■ WHAT IS BEING ASKED: Using the listing below, set down each line from the line containing "What Blender Python" through the line containing "return d * (Y / d.y)", both ends included, exactly and with nothing added.

========================================

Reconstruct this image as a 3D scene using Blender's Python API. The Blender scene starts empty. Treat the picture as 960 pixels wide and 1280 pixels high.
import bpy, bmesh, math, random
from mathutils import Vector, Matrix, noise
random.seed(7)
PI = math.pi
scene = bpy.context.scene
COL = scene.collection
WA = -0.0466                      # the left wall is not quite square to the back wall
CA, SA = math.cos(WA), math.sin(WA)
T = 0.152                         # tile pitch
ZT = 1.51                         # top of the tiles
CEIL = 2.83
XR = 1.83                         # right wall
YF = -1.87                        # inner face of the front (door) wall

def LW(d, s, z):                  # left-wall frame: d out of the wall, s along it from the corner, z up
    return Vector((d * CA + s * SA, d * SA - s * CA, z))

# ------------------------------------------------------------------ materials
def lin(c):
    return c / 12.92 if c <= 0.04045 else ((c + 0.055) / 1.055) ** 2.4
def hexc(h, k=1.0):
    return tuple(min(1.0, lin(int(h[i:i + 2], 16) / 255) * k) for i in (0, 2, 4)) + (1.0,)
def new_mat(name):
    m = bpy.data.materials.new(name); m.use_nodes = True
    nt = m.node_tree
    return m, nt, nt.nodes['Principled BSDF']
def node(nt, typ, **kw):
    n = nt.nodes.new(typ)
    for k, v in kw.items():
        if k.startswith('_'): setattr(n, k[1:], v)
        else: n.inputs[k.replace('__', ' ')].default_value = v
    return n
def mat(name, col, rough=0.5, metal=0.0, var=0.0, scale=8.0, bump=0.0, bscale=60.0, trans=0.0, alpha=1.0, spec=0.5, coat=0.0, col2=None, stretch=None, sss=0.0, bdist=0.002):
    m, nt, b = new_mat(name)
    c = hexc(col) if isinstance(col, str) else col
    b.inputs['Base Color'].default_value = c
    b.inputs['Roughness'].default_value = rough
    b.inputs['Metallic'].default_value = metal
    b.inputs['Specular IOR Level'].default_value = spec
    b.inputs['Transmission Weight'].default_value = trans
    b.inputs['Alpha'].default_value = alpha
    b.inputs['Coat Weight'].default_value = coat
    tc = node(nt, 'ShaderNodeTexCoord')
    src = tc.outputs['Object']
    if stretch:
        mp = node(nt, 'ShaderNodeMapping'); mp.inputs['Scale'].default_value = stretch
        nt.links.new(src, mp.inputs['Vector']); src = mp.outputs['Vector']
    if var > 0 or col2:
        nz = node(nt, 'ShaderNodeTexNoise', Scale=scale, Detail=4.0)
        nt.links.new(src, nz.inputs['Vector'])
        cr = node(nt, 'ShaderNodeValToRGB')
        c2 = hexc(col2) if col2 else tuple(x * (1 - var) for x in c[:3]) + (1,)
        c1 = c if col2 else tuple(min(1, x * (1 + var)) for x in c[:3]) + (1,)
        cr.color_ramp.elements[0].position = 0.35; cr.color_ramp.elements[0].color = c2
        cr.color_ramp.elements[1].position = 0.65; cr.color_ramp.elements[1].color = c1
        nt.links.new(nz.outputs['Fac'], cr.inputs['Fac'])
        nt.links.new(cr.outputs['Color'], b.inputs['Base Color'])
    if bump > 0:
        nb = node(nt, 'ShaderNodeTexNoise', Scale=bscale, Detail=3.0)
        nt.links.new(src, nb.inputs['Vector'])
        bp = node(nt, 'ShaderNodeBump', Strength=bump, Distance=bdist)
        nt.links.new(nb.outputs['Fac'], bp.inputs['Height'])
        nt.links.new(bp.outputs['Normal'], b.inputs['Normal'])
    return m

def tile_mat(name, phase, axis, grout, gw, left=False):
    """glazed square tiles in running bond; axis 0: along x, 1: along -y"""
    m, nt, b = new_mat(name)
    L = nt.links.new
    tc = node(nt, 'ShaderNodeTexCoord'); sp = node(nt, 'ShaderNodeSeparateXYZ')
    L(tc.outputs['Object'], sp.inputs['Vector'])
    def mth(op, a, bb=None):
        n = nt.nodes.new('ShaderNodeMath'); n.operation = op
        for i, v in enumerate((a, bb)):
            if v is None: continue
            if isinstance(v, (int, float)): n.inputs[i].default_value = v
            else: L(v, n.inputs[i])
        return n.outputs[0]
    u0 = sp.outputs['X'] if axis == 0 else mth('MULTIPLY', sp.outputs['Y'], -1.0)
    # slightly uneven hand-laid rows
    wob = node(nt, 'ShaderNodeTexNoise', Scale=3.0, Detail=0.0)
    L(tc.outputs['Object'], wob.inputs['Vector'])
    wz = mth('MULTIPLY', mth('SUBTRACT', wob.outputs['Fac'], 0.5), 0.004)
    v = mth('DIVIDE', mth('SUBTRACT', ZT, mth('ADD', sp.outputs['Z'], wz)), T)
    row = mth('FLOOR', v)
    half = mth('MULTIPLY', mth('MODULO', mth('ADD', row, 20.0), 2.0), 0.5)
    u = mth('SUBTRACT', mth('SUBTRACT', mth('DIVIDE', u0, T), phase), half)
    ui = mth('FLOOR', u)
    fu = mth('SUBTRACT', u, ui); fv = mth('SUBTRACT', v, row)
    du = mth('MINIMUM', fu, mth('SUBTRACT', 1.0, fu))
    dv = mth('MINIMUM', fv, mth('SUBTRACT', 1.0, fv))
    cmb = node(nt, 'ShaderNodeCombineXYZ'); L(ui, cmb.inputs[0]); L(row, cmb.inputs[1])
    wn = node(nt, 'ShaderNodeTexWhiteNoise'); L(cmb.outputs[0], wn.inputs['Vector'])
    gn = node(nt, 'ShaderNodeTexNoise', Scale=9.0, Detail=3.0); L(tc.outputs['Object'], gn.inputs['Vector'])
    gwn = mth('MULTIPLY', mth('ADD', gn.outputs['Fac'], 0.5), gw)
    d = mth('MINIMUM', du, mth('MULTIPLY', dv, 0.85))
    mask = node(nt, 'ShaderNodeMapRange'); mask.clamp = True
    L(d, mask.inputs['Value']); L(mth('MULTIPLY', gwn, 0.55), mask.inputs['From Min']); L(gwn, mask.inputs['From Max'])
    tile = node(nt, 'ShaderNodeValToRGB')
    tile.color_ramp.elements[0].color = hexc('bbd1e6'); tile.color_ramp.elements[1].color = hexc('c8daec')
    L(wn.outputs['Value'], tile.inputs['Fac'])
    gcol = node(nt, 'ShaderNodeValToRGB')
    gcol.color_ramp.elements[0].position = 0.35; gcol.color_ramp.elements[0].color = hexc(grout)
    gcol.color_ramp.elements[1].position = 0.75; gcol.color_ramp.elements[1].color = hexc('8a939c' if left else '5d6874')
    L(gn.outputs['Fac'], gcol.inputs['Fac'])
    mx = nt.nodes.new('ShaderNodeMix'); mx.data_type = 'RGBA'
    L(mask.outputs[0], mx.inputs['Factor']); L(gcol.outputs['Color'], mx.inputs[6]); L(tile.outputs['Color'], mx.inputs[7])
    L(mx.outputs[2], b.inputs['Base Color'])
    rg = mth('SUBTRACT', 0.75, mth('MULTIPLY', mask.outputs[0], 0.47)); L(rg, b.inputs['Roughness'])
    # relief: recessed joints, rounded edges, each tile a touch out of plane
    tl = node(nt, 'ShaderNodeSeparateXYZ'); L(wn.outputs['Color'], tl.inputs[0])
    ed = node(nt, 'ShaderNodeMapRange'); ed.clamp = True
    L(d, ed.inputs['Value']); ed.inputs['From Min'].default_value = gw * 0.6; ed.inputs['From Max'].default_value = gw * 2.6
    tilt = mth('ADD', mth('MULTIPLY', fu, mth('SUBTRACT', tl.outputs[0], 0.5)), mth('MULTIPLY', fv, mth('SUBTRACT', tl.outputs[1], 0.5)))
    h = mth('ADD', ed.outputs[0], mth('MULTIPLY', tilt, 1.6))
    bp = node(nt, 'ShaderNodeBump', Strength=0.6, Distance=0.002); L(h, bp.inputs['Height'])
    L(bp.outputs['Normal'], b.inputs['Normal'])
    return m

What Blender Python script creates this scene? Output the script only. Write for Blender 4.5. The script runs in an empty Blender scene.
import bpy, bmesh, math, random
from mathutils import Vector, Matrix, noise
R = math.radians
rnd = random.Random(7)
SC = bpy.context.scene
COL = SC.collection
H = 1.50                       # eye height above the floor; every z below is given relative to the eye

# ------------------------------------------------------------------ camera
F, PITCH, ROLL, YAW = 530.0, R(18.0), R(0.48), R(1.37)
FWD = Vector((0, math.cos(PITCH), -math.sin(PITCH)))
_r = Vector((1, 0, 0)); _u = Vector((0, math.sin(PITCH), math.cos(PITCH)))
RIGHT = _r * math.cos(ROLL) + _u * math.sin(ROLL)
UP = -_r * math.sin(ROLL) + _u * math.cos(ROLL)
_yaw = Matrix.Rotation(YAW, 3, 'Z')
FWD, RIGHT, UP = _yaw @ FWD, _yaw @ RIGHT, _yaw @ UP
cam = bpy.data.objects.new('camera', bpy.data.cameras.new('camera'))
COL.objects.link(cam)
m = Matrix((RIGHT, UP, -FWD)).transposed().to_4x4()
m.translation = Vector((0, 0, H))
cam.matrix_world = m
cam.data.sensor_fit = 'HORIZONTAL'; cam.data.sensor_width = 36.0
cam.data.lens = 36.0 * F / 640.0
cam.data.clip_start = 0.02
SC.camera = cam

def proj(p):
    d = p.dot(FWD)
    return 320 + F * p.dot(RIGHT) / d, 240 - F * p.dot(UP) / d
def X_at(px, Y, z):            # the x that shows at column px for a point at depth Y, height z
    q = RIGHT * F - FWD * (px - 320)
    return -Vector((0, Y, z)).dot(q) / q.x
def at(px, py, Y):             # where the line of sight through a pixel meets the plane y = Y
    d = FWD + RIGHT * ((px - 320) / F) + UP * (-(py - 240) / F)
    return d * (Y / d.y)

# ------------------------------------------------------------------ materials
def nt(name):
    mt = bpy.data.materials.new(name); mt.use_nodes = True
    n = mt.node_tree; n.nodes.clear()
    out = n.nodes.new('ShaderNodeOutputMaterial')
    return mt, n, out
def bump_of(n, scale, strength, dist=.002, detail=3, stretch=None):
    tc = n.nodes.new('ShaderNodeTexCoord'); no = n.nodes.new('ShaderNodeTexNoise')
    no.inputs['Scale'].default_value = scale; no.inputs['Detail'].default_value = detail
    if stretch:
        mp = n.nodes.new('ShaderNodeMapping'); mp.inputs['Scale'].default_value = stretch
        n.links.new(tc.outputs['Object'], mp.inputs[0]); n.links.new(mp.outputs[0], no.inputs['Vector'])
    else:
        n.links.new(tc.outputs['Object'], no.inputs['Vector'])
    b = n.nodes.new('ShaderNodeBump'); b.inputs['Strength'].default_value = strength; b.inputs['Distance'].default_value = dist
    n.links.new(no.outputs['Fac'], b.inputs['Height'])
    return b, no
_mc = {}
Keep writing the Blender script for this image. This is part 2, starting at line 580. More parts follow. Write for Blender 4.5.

========================================

■ RESPONSE FOR THIS EXERCISE:
What Blender Python script creates this scene? Output the script only. Write for Blender 4.5. The script runs in an empty Blender scene.
import bpy, bmesh, math, random
from mathutils import Vector, Matrix, noise
R = math.radians
rnd = random.Random(7)
SC = bpy.context.scene
COL = SC.collection
H = 1.50                       # eye height above the floor; every z below is given relative to the eye

# ------------------------------------------------------------------ camera
F, PITCH, ROLL, YAW = 530.0, R(18.0), R(0.48), R(1.37)
FWD = Vector((0, math.cos(PITCH), -math.sin(PITCH)))
_r = Vector((1, 0, 0)); _u = Vector((0, math.sin(PITCH), math.cos(PITCH)))
RIGHT = _r * math.cos(ROLL) + _u * math.sin(ROLL)
UP = -_r * math.sin(ROLL) + _u * math.cos(ROLL)
_yaw = Matrix.Rotation(YAW, 3, 'Z')
FWD, RIGHT, UP = _yaw @ FWD, _yaw @ RIGHT, _yaw @ UP
cam = bpy.data.objects.new('camera', bpy.data.cameras.new('camera'))
COL.objects.link(cam)
m = Matrix((RIGHT, UP, -FWD)).transposed().to_4x4()
m.translation = Vector((0, 0, H))
cam.matrix_world = m
cam.data.sensor_fit = 'HORIZONTAL'; cam.data.sensor_width = 36.0
cam.data.lens = 36.0 * F / 640.0
cam.data.clip_start = 0.02
SC.camera = cam

def proj(p):
    d = p.dot(FWD)
    return 320 + F * p.dot(RIGHT) / d, 240 - F * p.dot(UP) / d
def X_at(px, Y, z):            # the x that shows at column px for a point at depth Y, height z
    q = RIGHT * F - FWD * (px - 320)
    return -Vector((0, Y, z)).dot(q) / q.x
def at(px, py, Y):             # where the line of sight through a pixel meets the plane y = Y
    d = FWD + RIGHT * ((px - 320) / F) + UP * (-(py - 240) / F)
    return d * (Y / d.y)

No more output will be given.